Sports Night replaced the workplace sitcom boilerplate with a realistic style that foreshadowed single-camera comedies like Arrested Development. It made heroes of witty sports anchors Casey McCall and Dan Rydell (Peter Krause and Josh Charles), a pair of Dan Patrick and Craig Kilborn stand-ins writ noble. The villains, transparently, were writer’s block and meddling network execs. Like any good comedy cast, the characters were ridiculously attractive and slept around, but they took their fictional jobs seriously, too.

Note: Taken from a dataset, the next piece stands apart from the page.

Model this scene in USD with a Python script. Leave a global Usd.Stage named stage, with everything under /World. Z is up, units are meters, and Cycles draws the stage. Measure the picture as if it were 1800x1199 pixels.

“The network made us use a laugh track,” laments Sorkin during one episode commentary on the 8-disc DVD set, noting that the show’s staccato rhythms were a bad fit for such sitcom conventions. Retrospective material highlights the career trajectories of Sorkin and his cast, including small-screen stalwarts Krause and Felicity Huffman, and an ESPN-based featurette praises the show’s technical faithfulness. Mentions are made of how Sorkin repurposed the show’s plotlines in his later series, but on Sports Night they were still fresh, only sprinkled with the self-righteousness that would bog down his later projects.